300Bの怪2022/07/09

最近、真空管300BについてWEBで色々と見ていたところ、不思議な事を書いているページに遭遇しました。
1. 残留雑音が0.1mV未満という300Bシングルアンプ。(しかも、配線がどう見ても初心者。)
某オークションに出品されていました。どんな回路で、どんな測定器で測るとこうなるんでしょう?
いくら直流点火でも0.5mV位が精々なのではと私は思うのですが。
2. 始動時にグロー放電を起こしてバリバリと雑音の出るElectro-Harmonixの300B.
これは、おそらく安易に設計されたアンプですね。直熱管のフィラメントですら温まらないうちに高圧が目一杯かかったんですね。おそらく、ダイオード整流でしょう。
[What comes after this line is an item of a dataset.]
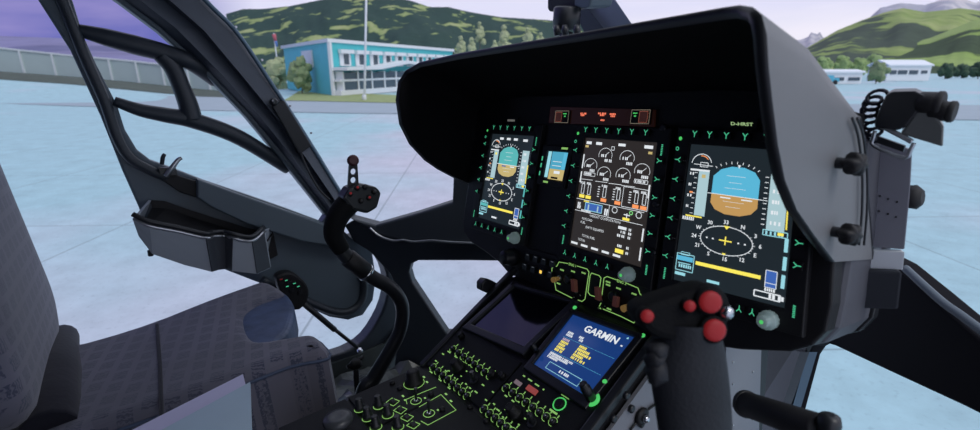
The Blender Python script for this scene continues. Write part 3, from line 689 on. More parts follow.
# ================================================================== GLARESHIELD
gsh = empty('glareshield', (-.05, -.02, .85))
lip = []
XL = -.455; XR_ = .36
for q in [(470, 184), (455, 178), (438, 169), (425, 160), (410, 144), (400, 124), (396.5, 100), (399, 82)]: lip.append(X_(*q, XL))
lip += [P_(406, 70, .185), P_(420, 62, .175)]
for q in [(460, 53), (500, 46), (560, 36), (620, 25.5), (680, 15), (725, 7)]:
    t = (q[0] - 420) / (735 - 420); lip.append(P_(*q, .175 + .075 * t))
lip += [P_(740, 5, .252), P_(753, 7, .262), P_(762, 15, .27)]
for q in [(767, 35), (769, 70), (773, 105), (778, 145), (785, 180), (797, 210), (815, 236), (835, 262)]: lip.append(X_(*q, XR_))
lip = [lip[0]] + lip[1:]
bk = []
nl = 8; nr = 8
for i, p in enumerate(lip):      # rear edge of the shell
    if i < nl:
        z = .985 - (1.085 - min(p.z, 1.085)) * (.985 - .80) / (1.085 - .82); x = XL
        bk.append(Vector((x, max(.005 + (.98 - z) * .5, p.y + .012, (z - .85) * .2126 + .03), z)))
    elif i >= len(lip) - nr:
        z = .985 - (1.085 - min(p.z, 1.085)) * (.985 - .80) / (1.085 - .832); x = XR_
        bk.append(Vector((x, max(.005 + (.98 - z) * .5, p.y + .012), z)))
    else:
        c_ = (XL + XR_) / 2; hw = (XR_ - XL) / 2; t = min(1, abs(p.x - c_) / hw); z = .990 + .045 * (1 - t ** 5)
        bk.append(Vector((p.x, .055 - .045 * sstep((p.x - .27) / .09), z)))
midr = [a * .62 + b_ * .38 + Vector((0, 0, .012 if a.z > 1. else 0)) for a, b_ in zip(lip, bk)]
ctr = Vector((-.05, 0, .9))
def inset(rowp, d):
    out = []
    n = len(rowp)
    for i, p in enumerate(rowp):
        a = rowp[max(0, i - 1)]; b_ = rowp[min(n - 1, i + 1)]; t = (b_ - a); t = Vector((t.x, 0, t.z))
        nn = Vector((t.z, 0, -t.x)).normalized()
        if nn.dot(Vector((ctr.x - p.x, 0, ctr.z - p.z))) < 0: nn = -nn
        out.append(p + nn * d)
    return out
g = MB(); g.grid([lip, midr, bk], hoodm); g.build('outer_shell', gsh)['label'] = 'grey textured outer shell'
g = MB(); g.grid([inset(lip, .011), inset(midr, .012), inset(bk, .012)], blkfelt); g.build('inner_lining', gsh)['label'] = 'matt black flocked lining'
g = MB(); g.grid([lip, [p + Vector((0, -.004, 0)) for p in inset(lip, .0035)], inset(lip, .011)], blk2); g.build('lip_trim', gsh)
g = MB(); bb = inset(bk, .006); cc = [Vector((p.x, p.y + .006, p.z)) for p in bk]; g.grid([bk, cc], blk2); g.build('rear_seam', gsh)
tag(gsh, 'wide black-lined hood over the instrument panel, grey outside', 'glareshield')
# black star knobs clamping the hood
def starknob(q, lb, X=.375):
    c = X_(*q, X); g = MB(); g.cyl(c - Vector((.03, 0, 0)), c, .006, blk2, 10)
    g.lathe(c, (.9, -.35, .1), [(.006, -.006), (.009, -.005), (.0115, 0), (.0115, .006), (.008, .010), (.003, .011)], blk, 36, 6, .16)
    tag(g.build('clamp_knob'), lb, 'knob', 'star knobs on the hood side')
starknob((853, 164), 'upper black star knob between hood and side bracket')
starknob((848, 234), 'lower black star knob between hood and side bracket')
# slim rails behind knobs
rl = empty('hood_rail', X_(864, 250, .362))
for dx in (858, 863):
    g = MB(); g.tube([X_(dx - 6, 118, .364), X_(dx, 135, .364), X_(dx + 4, 170, .364), X_(dx + 4, 210, .364), X_(dx + 1, 245, .364)], .0014, blk2, 6); g.build('rail', rl)
tag(rl, 'thin twin metal rail along the rear edge of the hood side', 'rail')

# ================================================================== INSTRUMENT PANEL BODY
ip = empty('instrument_panel', PO + Vector((0, .03, -.2)))
def pu(x, y): p = P_(x, y); return ((p - PO).dot(PX), (p - PO).dot(PY))
def PP(u, v, d=0.): return PO + PX * u + PY * v + PN * d
outl = [pu(*q) for q in [(462, 222), (463, 232), (470, 242), (482, 250), (498, 262), (508, 274), (530, 284), (571, 305), (640, 335), (690, 343), (740, 350), (790, 352), (812, 346), (826, 332), (832, 305), (834, 262)]]
outl += [(.352, .02), (.345, .15), (.25, .185), (-.36, .185), (-.43, .15), (-.445, -.02)]
FP = (PO - PN * .016, PX, PY, PN)
g = MB(); curve_prism(g, [PP(u, v, -.016) for u, v in outl], [], FP, .03, blk, .004); g.build('face_plate', ip)
# deep housing behind (visible on the right lower corner as a rounded grey edge)
hs = [pu(*q) for q in [(740, 351), (790, 353), (814, 348), (829, 333), (835, 305)]] + [(.357, .02), (.352, .12), (-.2, .12), (-.2, -.15)]
g = MB(); curve_prism(g, [PP(u, v, -.09) for u, v in hs], [], (PO - PN * .09, PX, PY, PN), .12, mat('housing_dark_grey', (.08, .083, .10), .55, spec=.3), .012); g.build('housing', ip)
g = MB(); curve_prism(g, [PP(u * 1.0 + (.004 if u > 0 else 0), v, -.155) for u, v in hs], [], (PO - PN * .155, PX, PY, PN), .02, blk2, .003); g.build('rear_flange', ip)
tag(ip, 'black instrument panel board carrying the displays', 'panel')
def mkY(mb, c, up, right, n, s, m, ang=0.):
    up, right, n = Vector(up), Vector(right), Vector(n)
    for k in range(3):
        a = math.radians(ang + (90 + 40, 90 - 40, 270)[k]); d = right * math.cos(a) + up * math.sin(a); t = n.cross(d).normalized()
        w = s * .095; ln = s * (.75 if k < 2 else .7)
        mb.add([c + t * w, c + t * w * .8 + d * ln, c - t * w * .8 + d * ln, c - t * w], [(0, 1, 2, 3)], m)
def display(name, label, quad, side_keys=6, top=6, bot=6, knob=(1.03, 1.10), warm=False, right_keys=6, gw=.152, gh_=.203, top_us=None, bot_us=None, kd=.003):
    """a portrait flight display: bezel, keys with lit marks, rotary knob and screen"""
    root = empty(name, quad[3] * .5 + quad[2] * .5)
    D = Draw([p + PN * .006 for p in quad], PN, gw, gh_)
    ml, mt, mbm = .125, .10, .135
    # bezel ring
    of = [(-.165, -.13), (1.165, -.13), (1.165, 1.165), (-.165, 1.165)]
    o3 = [D.at(u, v, 0) for u, v in of]; i3 = [D.at(u, v, 0) for u, v in ((-.012, -.01), (1.012, -.01), (1.012, 1.01), (-.012, 1.01))]
    FB = (PO + PN * .002, PX, PY, PN)
    gbz = MB(); curve_prism(gbz, o3, [i3], FB, .014, blk, .002)
    def key(u, v, ang):
        c = D.at(u, v, .004); g = MB()
        g.box(D.at(u, v, .004), PX * .0062, PY * .0052, PN * .003, blk)
        a = D.at(u, v, .0072); upv = (D.at(u, v - .1) - D.at(u, v)).normalized(); rt = (D.at(u + .1, v) - D.at(u, v)).normalized()
        mkY(g, a, upv, rt, PN, .0072, gl_teal, ang); g.build('bezel_key', root)
    tus = top_us or [.07 + .86 * i / (top - 1) for i in range(top)]
    bus = bot_us or [.02 + .165 * i for i in range(bot)]
    for u in tus: key(u, -.085, 0)
    for u in bus: key(u, 1.085, 180)
    for i in range(side_keys): key(-.10, .11 + .145 * i, -90 if True else 0)
    for i in range(right_keys): key(1.09, .13 + .145 * i, 90)
    # bezel index lines, lamps and small green lettering
    B = Draw([p + PN * .0095 for p in quad], PN, gw, gh_); B.mb = gbz
    lm = mat('bezel_index_grey', (.25, .25, .26), .5)
    for i in range(side_keys): B.line(-.06, .115 + .145 * i, -.025, .115 + .145 * i, .0008, lm)
    B.arc(-.115, -.045, .010, .0075, 0, 360, .0028, gl_green, 10); B.arc(-.135, .03, .016, .012, 0, 360, .0012, gl_teal, 10)
    for k in range(7): B.rect(-.105, .93 + .013 * k, -.085, .938 + .013 * k, gl_teal); B.rect(1.08, .0 + .013 * k, 1.10, .008 + .013 * k, gl_teal); B.rect(1.08, .97 + .012 * k, 1.10, .978 + .012 * k, gl_teal)
    B.mb.build('bezel', root)
    c = D.at(*knob, .004); g = MB()
    g.lathe(c, PN, [(.0125, 0), (.0125, .008), (.0115, .011), (.008, .012), (.0078, .020), (.0068, .022), (.003, .0225)], knobgrey, 28, 14, .03)
    g.lathe(c + PN * .0228, PN, [(.0022, 0), (.0026, .0004)], gl_green, 16)
    g.build('rotary_knob', root)
    s = Draw([p + PN * .004 for p in quad], PN, gw, gh_)
    s.rect(-.01, -.01, 1.01, 1.01, SCR2 if warm else SCR)
    return root, s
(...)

(しかも、チョークコイルのインダクタンスも小さいか?) 整流管を使って、ゆっくりと高圧を上げるか、ディレー回路を設けるかすれば解消するのでは、と思いますが。真空管は、家庭用電化製品とは違うので、優しく使って欲しいですね。(始動時のケミコンの耐圧オーバーも心配です。それに又も、グロー放電の誤解。)
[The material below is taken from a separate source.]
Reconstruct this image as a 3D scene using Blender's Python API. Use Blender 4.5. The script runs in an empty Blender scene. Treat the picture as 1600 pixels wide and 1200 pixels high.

 「真空管はデリケートな素子だから、一度放電グセをつけると、始動時に毎回放電する」なんてことは最初に学ぶものですが。例えば、直熱整流管に放電グセをつけることは簡単です。アンプのスイッチをOFFして、球が冷える間も無く直ぐにONすると放電グセをつけることができます。(私は、40年前に2回やって、学習しました。)
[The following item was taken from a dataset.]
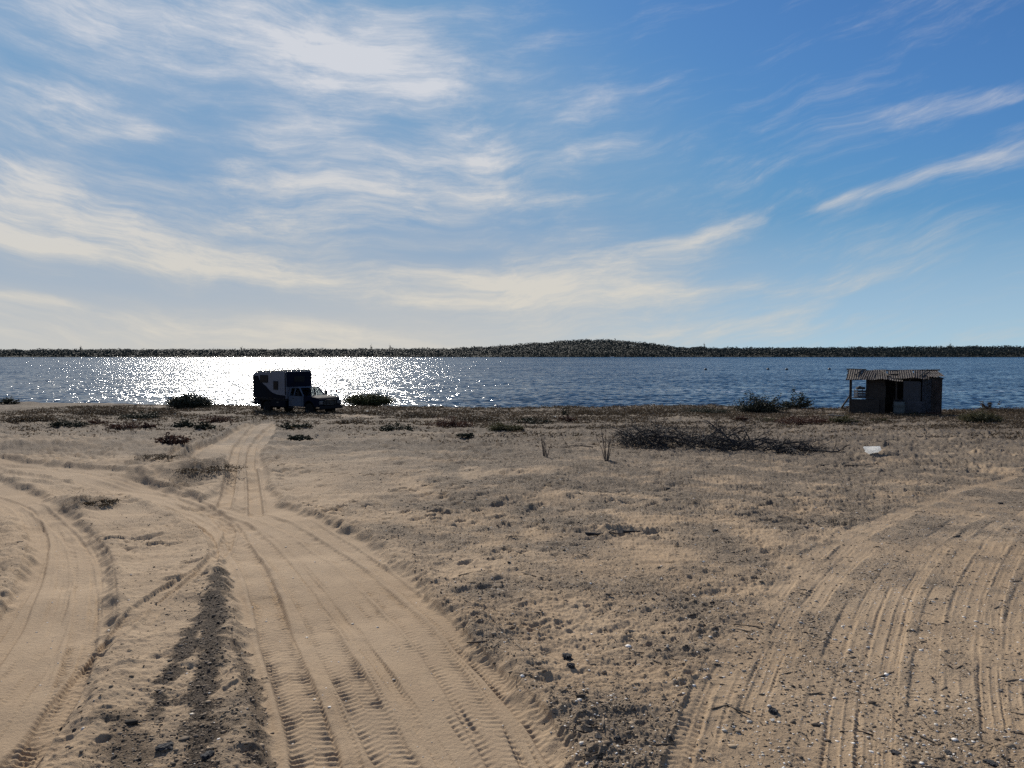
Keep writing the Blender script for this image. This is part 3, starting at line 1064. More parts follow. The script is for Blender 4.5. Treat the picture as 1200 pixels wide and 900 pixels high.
for k in range(4):
    bm = bmesh.new()
    bx(bm, (3.17, 0, 0.81 + k * 0.085), (0.025, 1.12, 0.03), bevel=0.006)
    obj('grille_bar', bm, p_steel, gr)
for S in (-1, 1):
    bm = bmesh.new()
    bx(bm, (3.14, S * 0.78, 0.95), (0.07, 0.30, 0.24), bevel=0.03)
    obj('headlight', bm, m_lamp, truck)
    bm = bmesh.new()
    bx(bm, (3.06, S * 0.95, 0.95), (0.12, 0.06, 0.2), bevel=0.015)
    obj('indicator', bm, p_amber, truck)
bm = bmesh.new()
bx(bm, (3.26, 0, 0.62), (0.16, 1.98, 0.22), bevel=0.05)
for S in (-1, 1):
    cyl(bm, (3.28, S * 0.45, 0.70), (3.28, S * 0.45, 1.12), 0.03)
cyl(bm, (3.28, -0.45, 1.12), (3.28, 0.45, 1.12), 0.03)
obj('front_bumper', bm, p_black, truck)
for S in (-1, 1):
    for xw, yy, nm in ((2.17, 0.86, 'wheel'), (-2.26, 0.90, 'wheel')):
        w_ = empty('wheel', (xw, S * yy, 0.44))
        w_.parent = truck
        bm = bmesh.new()
        lathe(bm, [(0.235, -0.13), (0.38, -0.145), (0.43, -0.12), (0.445, -0.05), (0.445, 0.05), (0.43, 0.12), (0.38, 0.145), (0.235, 0.13)], 'Y', 28)
        obj('tyre', bm, p_rubber, w_, True)
        bm = bmesh.new()
        lathe(bm, [(0.06, S * 0.12), (0.16, S * 0.07), (0.22, S * 0.12), (0.238, S * 0.138), (0.238, -S * 0.11)], 'Y', 24)
        obj('rim', bm, p_steel, w_)
    bm = bmesh.new()
    bx(bm, (-2.80, S * 0.92, 0.52), (0.02, 0.36, 0.45), bevel=0.006)
    obj('mudflap', bm, p_black, truck)
    # arch over the rear wheel
    bm = bmesh.new()
    a0 = [(-2.26 + 0.56 * math.cos(a), 0.46 + 0.52 * math.sin(a)) for a in np.linspace(R(18), R(162), 12)]
    a1 = [(-2.26 + 0.61 * math.cos(a), 0.46 + 0.57 * math.sin(a)) for a in np.linspace(R(162), R(18), 12)]
    prism(bm, [(x, min(z, 0.975)) for x, z in a0 + a1], S * 0.72, S * 1.08)
    obj('rear_wheel_arch', bm, p_black, truck)
bm = bmesh.new()
cyl(bm, (2.85, 0.80, 1.24), (2.85, 0.80, 1.75), 0.008, 0.006, 6)
an = obj('antenna', bm, p_black, truck)
bm = bmesh.new()
prism(bm, [(2.83, 1.58), (2.83, 1.76), (2.98, 1.72), (2.98, 1.60)], 0.795, 0.805)
obj('red_pennant', bm, p_red, an)

# ------------------------------------------------------------------ shack
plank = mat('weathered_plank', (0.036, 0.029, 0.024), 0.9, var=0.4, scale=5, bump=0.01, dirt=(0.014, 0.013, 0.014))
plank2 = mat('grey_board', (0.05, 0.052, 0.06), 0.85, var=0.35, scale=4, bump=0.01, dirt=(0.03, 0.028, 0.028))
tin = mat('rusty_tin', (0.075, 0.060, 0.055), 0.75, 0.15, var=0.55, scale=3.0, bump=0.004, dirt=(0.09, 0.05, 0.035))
tin2 = mat('pale_worn_tin', (0.17, 0.14, 0.115), 0.75, 0.15, var=0.5, scale=3.5, bump=0.004, dirt=(0.06, 0.045, 0.035))
tarp = mat('blue_tarp', (0.026, 0.029, 0.038), 0.6, var=0.3, scale=4, bump=0.01)
pale = mat('pale_sheet', (0.07, 0.08, 0.10), 0.7, var=0.35, scale=5, bump=0.008, dirt=(0.05, 0.05, 0.05))
sx, sy = G(1048, 487)
shack = tag(empty('fishing_shack', (sx, sy, gz(sx, sy) - 0.05), R(-25)), 'dark tumbledown plank shack with rusty corrugated roof by the water', 'shack')
shack.scale = (0.90, 1, 1)
X0, X1, DP = -2.95, 2.85, 3.0        # front runs along x, the back is at y = DP
def corr(x0, x1, zf, zb, yf, yb, ph, seed):
    """a corrugated sheet: ridges run down the slope"""
    n = int((x1 - x0) / 0.019)
    bm = bmesh.new()
    rows = []
    r_ = random.Random(seed)
    sag = r_.uniform(-0.05, 0.04)
    skew, cutz = r_.uniform(-0.10, 0.10), [r_.uniform(-0.16, 0.10) for _ in range(4)]
    for k, t in enumerate(np.linspace(0, 1, 6)):
        row = []
        for i in range(n + 1):
            x = x0 + (x1 - x0) * i / n
            w = 0.016 * math.sin(2 * math.pi * x / 0.152 + ph)
            z = zf + (zb - zf) * t + w + sag * math.sin(t * math.pi) + 0.03 * math.sin(x * 1.7 + seed)
            f_ = i / n
            ragged = cutz[min(3, int(f_ * 4))] * (1 - t) ** 3
            row.append(bm.verts.new((x + skew * (t - 0.5) * 2, yf + ragged * 1.5 + (yb - yf) * t, z + 0.05 * (1 - t) * (f_ - 0.5) * (1 if seed % 2 else -1) - abs(ragged) * 0.25)))
        rows.append(row)
    for a_, b_ in zip(rows[:-1], rows[1:]):
        for i in range(n):
            bm.faces.new((a_[i], a_[i + 1], b_[i + 1], b_[i]))
    bmesh.ops.solidify(bm, geom=bm.faces[:], thickness=0.006)
    return bm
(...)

補足:真空度が「蛍光が出るような領域」にある真空管の場合、蛍光が安定するまでにプッという音がスピーカーから出ることがあります。特に、長い間寝かせていた真空管で起きることが多いように思います。使っているうちに直ってくることもしばしばあります。真空引き経験者は知っていることですが、蛍光は、真空が悪くなっても、良くなっても出なくなります。